Dans cette recherche de vérité, la petite bande va se laisser porter par des indices tous aussi divers que variés, les amenant à explorer des espaces qui étaient encore vierges pour elles. Nous partons à la rencontre de l’inconnu. La caméra du cinéaste se joue de nous, tout comme l’enquête se joue des héroïnes. Aftersun embarque le spectateur dans un jeu de recherche qui pousse à l’investigation sans jamais nous orienter vers la moindre réponse. Nous découvrons des secrets que nous ne cherchions pas, nous nous perdons dans des recoins que nous n’imaginions pas.
Le réalisateur s’amuse à croiser les genres de cinéma, les types de plans, bâtissant une architecture tortueuse et labyrinthique qui nous rappelle le cinéma de David Lynch et ses déambulations stériles, stériles mais excitantes, stériles mais envoûtantes, stériles mais nécessaires.
Du faux documentaire au film noir, en passant par la comédie, le cinéma d’aventure et le cinéma expérimental, Galter pousse notre regard à s’approprier le cadre, à voir ce que personne n’observe, à développer notre attention pour finalement découvrir l’insoupçonnable.

Naissance Des Pieuvres

Dans leurs aventures qui s’étendent jusqu’à la pénombre, aux inquiétantes nuits où naissent les cauchemars et les mystères, la adolescentes vont dépasser le champ de leurs connaissances. Au-delà de cet été d’investigation, les jeunes filles se confrontent à l’obscurité, celle des secrets du monde adulte, celle des corps qui s’appellent.
En s’évadant lorsque le soleil se meurt, elles découvrent un monde qui va par-delà leurs perceptions lumineuses et merveilleuses. Elles se construisent au fur et à mesure des rencontres, se transforment, et se dirigent vers l’âge dont on ne revient pas, celui de la conscience, des angoisses comme des jouissances.

Elle sont à la lisière de ce monde dont elles ne font que distinguer les contours, mais dont désormais elles perçoivent l’existence.

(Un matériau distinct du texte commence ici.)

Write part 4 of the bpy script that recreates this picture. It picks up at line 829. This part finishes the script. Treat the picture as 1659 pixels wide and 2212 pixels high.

Le mystère de la disparition fait surgir bien d’autres interrogations, bien d’autres quêtes et c’est tout en suggestions que le film nous glisse dans ce monde d’après, ce monde que nous ne pouvons distinguer sous la lumière écrasante du soleil et que seule la lune peut en dessiner les reliefs.

Black Hole Sun

Aftersun est une intrigante invitation à l’exploration, à la redécouverte des cinémas, à l’analyse des espaces, au plaisir de la recherche, jouant de variations autour de structures convoquant tout autant l’univers de David Lynch que de Jacques Rivette ou encore Sofia Coppola.
Lluis Galter parvient à saisir par-delà son intrigue principale une étape transitoire du passage de l’enfance à l’adolescence jusqu’à la perception des textures et reliefs, jouant sur les images, les genres et les représentations, qui font de l’âge adulte et ses excitantes ténèbres, l’un des plus grands mystères qui soit.